Late Post
This first week in Sydney has been amazing, if a tad bit overwhelming. There’s a lot of stuff I still need to take care of before I can truly feel like I’ve settled in. There’s also the whole reason I moved here in the first place. Either way, this week’s post is late because I went out last night to meet up with some of the lovely folks who, like me, have moved here from the Philippines. If you’re a Filipino and working in tech, do reach out: we have a pretty active Slack community, and you can join us here.
Firehose
It’s a bit difficult to put into words how overwhelming the amount of information I have to frontload and absorb at my first week of work – from company procedures to the entire domain of the software that my team is responsible for. I’m also slowly firguring out the key folks in my part of the organization. All of this is to say that although moving to a city in another country is a huge endeavor, work swamps that altogether.
That’s not to say I’ve had to learn all of this blind: there’s a ton of resources at my disposal and my manager did give me a launch plan detailing the basics, a sort of guide to what I need to learn and who to reach out to, in terms of the tools and domain of our software.
Still, it is a firehose: you really can’t stem the flow of information coming at you. All I can do is manage that flow.
As I mentioned previously here, I use Emacs quite heavily. I’ve used
org-mode
in the past for task management and
note taking, and I think I’ll be leveraging it in the coming months,
particularly to provide my own set of guideposts into the massive
sprawl of information. I need to build my own maps to things.
Admittedly, I’m not expected to absorb everything immediately: there’s really an understanding that most new hires won’t be effective for at least a couple of months (if not 3), and that’s because Amazon is huge, and we have a lot of custom tooling and what-not to deal with everything; add to that the various bits of domain knowledge needed by particular teams, an understanding of how to Get Things Done in the organization, and who to talk to, and you can see why it’ll take a while before I become effective. Personally, I’ve never had to go deep in such a manner before. In my life as a software consultant, most of the domains I’d needed to immerse myself in were all comparatively shallow to this.
But!
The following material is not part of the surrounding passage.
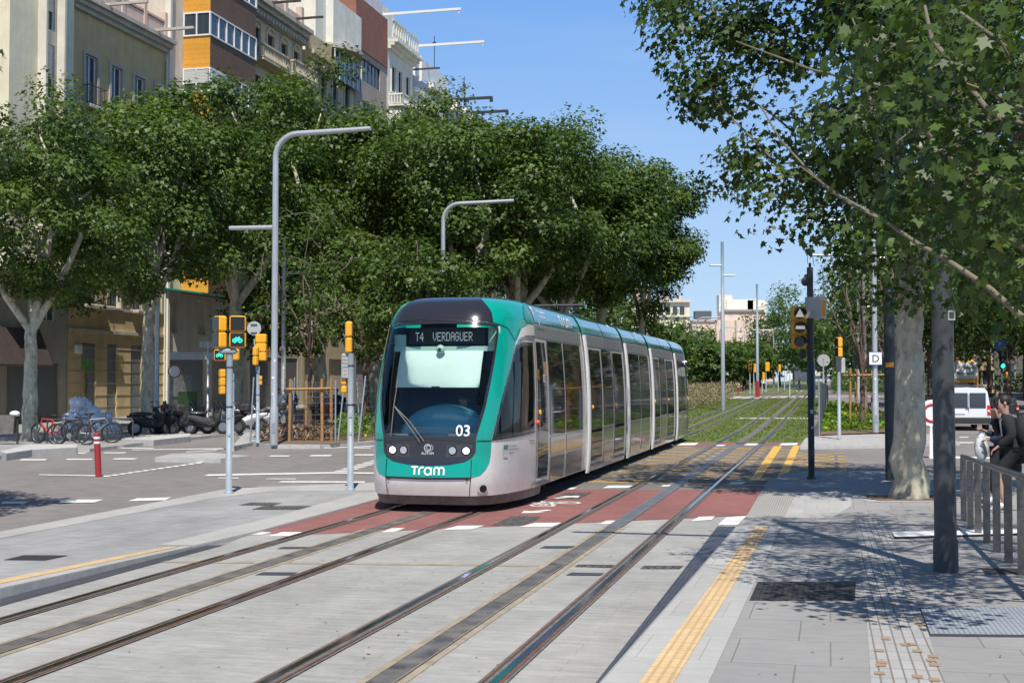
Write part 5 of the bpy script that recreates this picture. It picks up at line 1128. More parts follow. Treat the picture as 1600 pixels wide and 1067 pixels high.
mb = MB(); v = rel(1275, 481, q); mb.box(v+Vector((0, .02, 0)), (.36, .36, .46), 0, rz=rad(-35), ch=.01); c = mb.build('control_box', 'sign_grey', r); mb = MB(); mb.box(v+Vector((.10, -.16, -.02)), (.16, .02, .34), 0, rz=rad(22)); mb.build('warning_plate', 'yellow_old', c)
mb = MB(); mb.ball(rel(1258, 440, q), (.09, .09, .1), 0); mb.box(rel(1261, 433, q), (.12, .1, .12), 0, ch=.02); mb.build('camera', 'galv_dark', r); mb = MB(); mb.tube([(0, 0, rel(0, 418, q).z), (0, 0, rel(0, 411, q).z)], .03, 8); mb.tube([rel(1262, 412, q), rel(1261, 385, q)], .006, 4); mb.tube([rel(1272, 415, q), rel(1268, 390, q)], .006, 4); mb.build('antenna', 'black', r)
mb = MB(); mb.box(rel(1254, 554, q), (.12, .12, .17), 0, ch=.01); mb.build('rear_lamp', 'black', r); mb = MB(); mb.box(rel(1271.5, 593, q)+Vector((0, -.05, 0)), (.03, .04, .78), 0); mb.build('conduit', 'galv', r)
q = G(1311.5, 685, hI); r = post('yellow pedestrian signal on a blue-grey pole at the right corner, left of the stakes', q, rel(0, 572, q).z, .062, group=gs)
v = rel(1311, 558, q); head(r, v, rad(-75), 2, .25, {}, .18, h=.36); mb = MB(); mb.box(rel(1309, 568, q), (.2, .2, .5), 0, ch=.02); mb.build('bracket', 'galv_dark', r); mb = MB(); mb.box(rel(1317, 571, q), (.16, .1, .56), 0, ch=.03); mb.build('text_plate', 'sign_grey', r)
q = G(1402, 678, hI); r = post('pole with a narrow yellow signal, half hidden by the mottled trunk', q, rel(0, 545, q).z, .05, group=gs); head(r, rel(1400, 562, q), rad(90), 2, .22, {}, .18, h=.32)
# right side road signal, signs
q = G(1566, 652); r = post('traffic signal showing green under a round blue sign at the far right', q, rel(0, 548, q).z, .05, 'galv_dark', group=gs); head(r, rel(1565, 576, q)+Vector((0, -.1, 0)), 0, 3, .30, {0: 'green'}, .18, 'black_matte', True, h=.33)
head(r, rel(1572, 592, q)+Vector((0, -.1, 0)), rad(80), 2, .2, {}, .12, 'yellow_old'); mb = MB(); mb.disk(rel(1562, 540, q)+Vector((0, -.08, 0)), .33, .03, 'y', 24); mb.build('round_blue_sign', 'sign_blue', r)
q = G(1455, 716); r = post('round white no-entry style sign with red ring on a white post behind the column', q, rel(0, 665, q).z, .04, 'lamp_white', 'road_sign', 'road sign'); v = rel(1456, 645, q); mb = MB(); mb.disk(v, .37, .025, 'y', 30); mb.build('sign_plate', 'sign_white', r); mb = MB(); mb.ring(v+Vector((0, -.015, 0)), .235, .035, 28, 6, 'y'); mb.build('red_ring', 'sign_red', r)
# round sign on the shaded left
q = Vector(((265-800)/F*64, 64, .1)); r = post('round white sign with red edge beside the shop under the orange bay', q, 2.9, .05, 'frame_white', 'road_sign', 'road sign'); mb = MB(); mb.disk((.25, 0, 2.6), .34, .03, 'y', 24, 0); mb.ring((.25, -.02, 2.6), .31, .03, 24, 6, 'y', 1); mb.build('sign_plate', ['sign_white', 'sign_red'], r)
# direction sign boards under the orange bay
q = Vector(((325-800)/F*58, 58, .1)); r = post('grey street direction board on a pole under the orange bay', q, 3.9, .06, 'lamp_grey', 'direction_sign', 'road sign'); mb = MB(); mb.box((-.6, 0, 3.25), (2.3, .06, .36), 0, ch=.03); mb.box((.1, 0, 3.75), (1.0, .05, .3), 0, ch=.02); mb.build('sign_plate', 'sign_grey', r)
# far signals on the next crossing
gf = 'far traffic signals at the next crossing'
far = [(1103, 614, 572, 580, 'y', 2, 'large far yellow signal seen from behind, right of the tram tail'), (1096, 613, 574, 583, 'y', 1, 'narrow far yellow signal left of the large one'), (1115, 612, 575, 586, 'y', 1, 'slim far yellow signal left of the tall mast'), (1172, 616, 567, 581, 'k', 3, 'far signal with dark face between the bollard and the second mast'), (1178, 616, 572, 582, 'y', 1, 'thin far pole with small plate beside the dark-faced signal'), (1197, 613, 570, 580, 'y', 2, 'far yellow signal right of the second mast'), (1191, 613, 588, 594, 'y', 1, 'far pole carrying a small white plate right of the second mast'), (1216, 611, 575, 581, 'y', 1, 'far pole at the end of the red lane with a small orange light')]
for px, yb, y0, y1, kd, n, lb in far:
    q = G(px, yb); r = post(lb, q, rel(0, y0+2, q).z, .05, 'galv', group=gf); head(r, rel(px+(2 if kd == 'y' else 0), y1, q), rad(180 if kd == 'y' else 0), n, .5 if kd == 'y' and n > 1 else .3, {}, .3, h=.8/n*1.0+.15, face=kd == 'k')
for px, yb, y0, lb in ((1226, 609, 580, 'far white square sign beyond the red lane'), (1234, 607, 585, 'farther white square sign on thin pole'), (1135, 612, 580, 'small white plate beside the tall mast'), (1287, 640, 560, 'round-backed grey sign between the tram signal and the fence')):
    q = G(px, yb); r = post(lb, q, rel(0, y0, q).z, .05, 'galv', 'road_sign', 'road sign')
    mb = MB(); 
    if px == 1287: mb.disk(rel(px, y0+3, q), .42, .03, 'y', 20)
    else: mb.box(rel(px, y0+3, q), (.5, .05, .6), 0)
    mb.build('sign_plate', 'sign_grey' if px == 1287 else 'sign_white', r)
# masts
for px, Y, H, lb, red in ((1129.5, 84, 11.1, 'tall grey mast with two small lamp heads, nearer of the two', 0), (1183.5, 124, 11, 'tall grey mast with red collar at its foot, farther of the two', 1)):
    q = Vector(((px-800)/F*Y, Y, zter(Y))); r = thing('lighting_mast', lb, 'street lamp', q, 0, 'tall masts with small lamp heads'); mb = MB(); mb.tube([(0, 0, 0), (0, 0, H*.62), (0, 0, H*.621), (0, 0, H)], [.14, .13, .11, .10], 12); mb.build('pole', 'galv', r)
    for s, zz_ in ((-1, H*.86), (1, H*.80)): mb = MB(); mb.box((s*.45, 0, zz_), (.8, .25, .10), ch=.03); mb.tube([(0, 0, zz_), (s*.3, 0, zz_)], .04, 6); mb.build('lamp_head', 'lamp_white', r)
    if red: mb = MB(); mb.tube([(0, 0, .0), (0, 0, 1.6)], .2, 12); mb.build('collar', 'bollard_red', r)
# bollards
def bollard(q, label, H=.96, r_=.07, tilt=0):
    o = thing('bollard', label, 'bollard', q, 0, 'red bollards'); mb = MB(); k = Vector((-tilt, 0, 0))
    mb.tube([(0, 0, 0), k*.5+Vector((0, 0, H*.5)), k+Vector((0, 0, H))], r_, 16, 0); mb.ball(k+Vector((0, 0, H)), (r_, r_, .03), 0, 16); mb.build('post', 'bollard_red', o)
    for z in (.80, .91): mb = MB(); mb.tube([k*z+Vector((0, 0, H*z-.025)), k*z+Vector((0, 0, H*z+.025))], r_+.004, 16); mb.build('reflective_band', 'sign_white', o)
bollard(G(154, 745), 'red bollard with two white bands on the left road', tilt=.05); bollard(G(1153.5, 617.5), 'small red bollard on the far path left of the second mast', H=1.1)
# railing in the right foreground
def hrail(): pass
A_, B_ = G(1506, 814, hR), G(1600, 901, hR); d = (B_-A_); d.z = 0; L = d.length; u_ = d/L; r = thing('railing', 'steel pedestrian railing with flat uprights in the right foreground', 'railing', A_)
n_ = 7; st = L/6.1
for i in range(9):
    p_ = u_*(st*i); z_ = hR(A_.y+p_.y)-A_.z; mb = MB(); mb.box(p_+Vector((0, 0, z_+.47)), (.085, .018, .94), 0, rz=math.atan2(u_.y, u_.x)+rad(70)); mb.build('upright', 'steel_flat', r)
mb = MB(); e = u_*(st*8.4); z1 = hR(A_.y+e.y)-A_.z; mb.tube([-u_*.12+Vector((0, 0, .955)), e+Vector((0, 0, z1+.955))], .035, 12); mb.build('handrail', 'steel_flat', r)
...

I have a plan.
I think I can fast-track things quite a bit by doing a sort-of breadth-first walk of the domain, and writing signposts and notes on where to find stuff, instead of trying to slowly attack the entirety of the domain knowledge depth-first and really committing everything to memory. It’s basically my own version of doing pull/on-demand: after all, a lot of things can be solved through indirection, so why not getting all of this domain knowledge in my brain?
So, I fully intend to attempt to get myself into a position where I’m at least somewhat effective as a team member this way; in the short term, I’ll probably be a bit of a drag, nevertheless, as I’ll have to “load” knowledge into my brain on demand, paging bits of domain knowledge while I encounter them.
The important bit though, and which I’ll be doing in the next few
weeks, is building that map, and I hope org-mode
is the right tool
for me and for this particular job. Fingers crossed.